World Federation of
Science Journalists

Science journalism training coming to Portuguese-speaking African countries

March 2, 2009 posted in Sci.Journalism
A Lisbon reporter has joined forces with a physicist to train Portuguese-speaking science journalists in Africa and East Timor. The pair is building their program with help from journalists in their own homeland, others from Brazil, and with tips from WFSJ’s mentoring projects.

The project is the brainchild of SiW – Scientists in the World –, an international nonprofit NGO founded in Portugal in 2007 to promote science and technology internationally.

“We don’t know much about the situation of science journalism in Portuguese-speaking African countries and East Timor, we’re still finding out what is going on there … the idea is to promote science journalism on those countries because we suspect that, in some cases, such coverage is just starting,” says Teresa Firmino of the Lisbon daily newspaper Público.

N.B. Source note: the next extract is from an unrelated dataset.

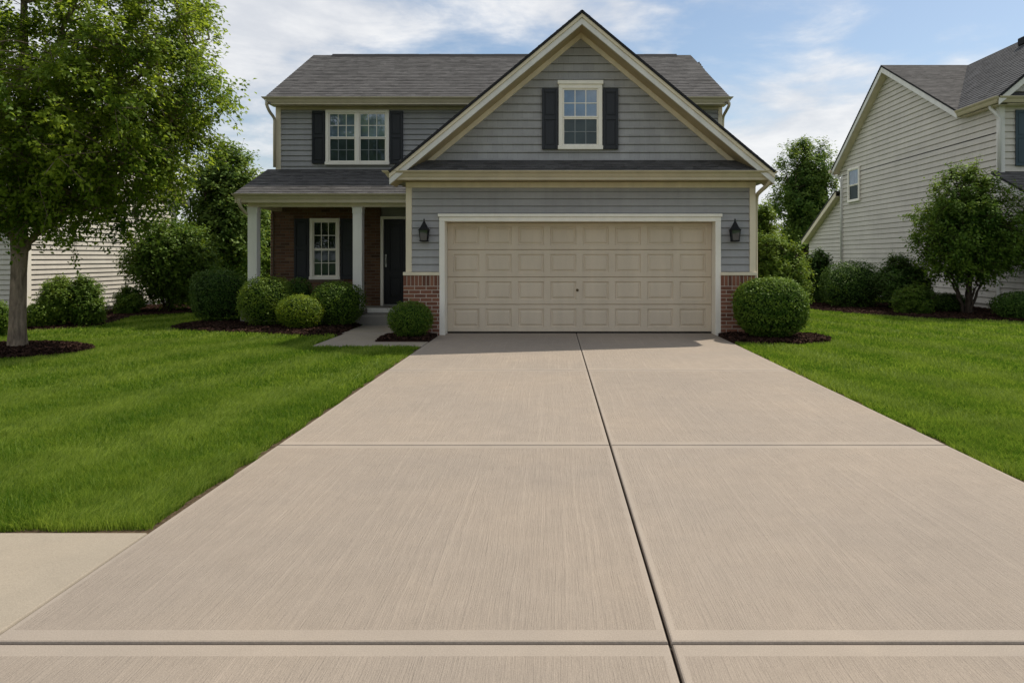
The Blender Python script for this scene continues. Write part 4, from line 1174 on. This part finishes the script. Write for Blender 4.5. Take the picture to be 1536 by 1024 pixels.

Firmino started writing science stories – everything from dinosaurs to stem cell research – for Público soon after she graduated from Universidade Nova de Lisboa (Lisbon New University) in 1992 with a degree in mass media communication. She is now a 2008-2009 Knight Fellow at the Massachusetts Institute of Technology, taking part in a sabbatical program for mid-career journalists to reinforce their science-reporting skills.
 
 
The radio station on the island of Principe off the west coast of Africa, one of the SiW mentoring sites

Her paper, with a daily circulation of about 50,000, has been covering science energetically since its inception in 1990.

Her project partner is Dr. Yasser Omar, a professor in the mathematics department of ISEG, the Instituto Superior de Economia e Gestão at the Technical University of Lisbon, doing research in quantum information theory. His list of publications deals with quantum mysteries like entanglement and their possible use in communications technology. The two met at the Massachusetts Institute of Technology in 2008.

Firmino stresses that “this project was Yasser’s idea” arising out of his experience with SiW and consultations with WFSJ.

For his part, Omar was already pondering how to boost popular science coverage in the media of “lusophone” countries when he met Firmino during his own sabbatical term at MIT. “Teresa was instrumental in making me realize the – now obvious – difference between some science news piece written by a scientist and written by a journalist,” he says.

“Lusophone”? The word refers to countries or people who speak Portuguese. It’s from the ancient word for Portugal, “Lusitânia.” Omar says he’s “always hesitant to use it in English, fearing people will think it’s some cheap phone company or an exotic wind instrument: ‘Really, you play the lusophone?’”

Odd terminology or not, there are about 230 million people speaking Portuguese in the world, with Brazil accounting for most of them, hence the reaching out by SiW and Firmino to Rio de Janeiro and other Brazilian cities looking for mentors to get their project underway.

Their targets are the Portuguese-speaking African countries – Angola, Mozambique, Cape Verde, Guinea Bissau, and the Sao Tome and Principe islands – as well as East Timor in Southeast Asia. The media of these countries consist essentially of a scattering of newspapers and TV studios and a slew (they counted more than 125) of radio stations, serving about 40 million people.

Firmino will lead the SiW project and has started the search for at least six mentees. “Ideally that would mean one from each lusophone African country, and one from East Timor,” adds Omar. There would be mentors from Portugal and Brazil, and everyone involved would be asked to commit themselves to the project for a year.

The objectives for all the target countries are:
  • to identify science journalists and train them;
  • to increase coverage for science news in their media
  • to encourage the development of new science journalists;
  • to establish a network of Portuguese-speaking science journalists
  • to give exposure to local science and scientists, and, finally,
  • to form a Portuguese-speaking group within the WFSJ
“The goals are long-term, but we want to start slowly and grow steadily,” Omar says.

“We expect to establish partnerships with WFSJ, as well as with media in Portugal and Brazil.”